The Big Idea

Radical Negotiating: People Really Do Matter

Three historical time periods have emerged in my work on negotiation: before publication of the book Getting to Yes (GTY), the period dominated by GTY, and the new era I am proposing.

Before GTY, negotiation was basically a social ritual based on relationships and trust. Negotiators worked through difficult objectives or conflicts using a variety of people skills. It was personal—people would often take exception to this or that. It focused on achieving outcomes people wanted to achieve. There was sometimes a process, but in general it was fairly ad hoc, and from a time perspective it was as long as it took to reach an understanding. Or give up.

Then, in 1981, along came Getting to Yes, written by Roger Fisher and William L. Ury and adopted as a text by the Harvard Negotiation Project. They posited that there were specific things that should be done and said. It was the first attempt to create a formal structure for negotiation.

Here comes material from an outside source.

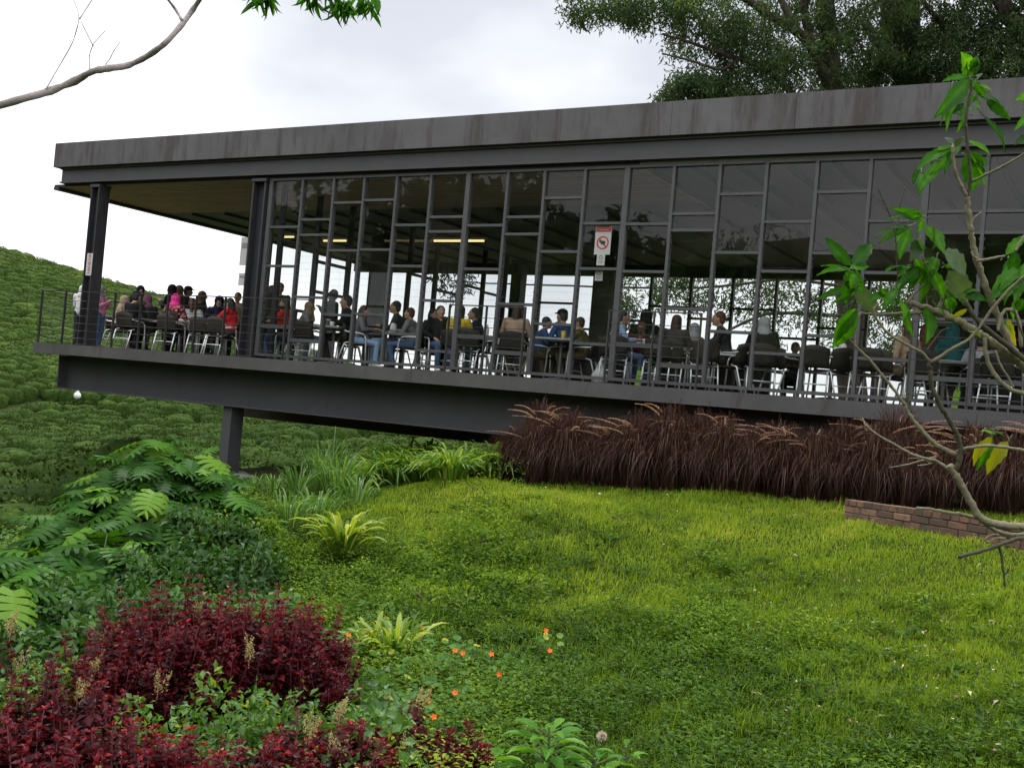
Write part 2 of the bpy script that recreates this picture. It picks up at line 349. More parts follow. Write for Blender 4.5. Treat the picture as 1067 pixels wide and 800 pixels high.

In terms of how I see things, GTY focused on process. The approach had four core principles: separate the people from the problem; generate lots of potential solutions in a collaborative way; instead of focusing on positions and outcomes, focus on desires and wants; and use objective criteria to evaluate the options.

We have all been in that GTY world for more than 40 years.

I found that GTY’s basic premises were not consistent with my personal and professional experience as an attorney, entrepreneur, martial arts expert, philanthropist, and professor.
In my own work I’ve gone back to respect and honor pre-GTY negotiation principles: People really do matter. Relationships really do matter. They matter a lot.
I always ask, “Who is the other person—a child, an enemy, a friend, a colleague?“ Understanding my relationship with that person is critical. This is the premise we see before GTY: The best negotiators in the bazaar aren’t going separate the people from the problem. They put the people in the problem. “Come sit, have some tea, tell me about your family.” This is how negotiation used to be, an inherently human process.

The corollary is that any time humans are involved in a process, there will be tension: The conflict implicit in any negotiation naturally produces tension. Trying to ignore and separate your human self from that discomfort is not a path to better negotiation.

The ability to feel those tensions is what tells you what’s really going on.

I propose a new era of human-centered negotiation, as laid out in [title]. While it’s based on successful principles that date back to the bazaars and marketplaces, my approach is a quintessentially modern concept. In my book, I describe seven tensions likely to play out in any negotiation: relationship tension, outcome tension, process tension, timing tension, leverage tension, agent tension and team tension. And I offer detailed questions and strategies to help you identify, analyze, and exploit each tension so you can move the negotiation toward the outcomes you want.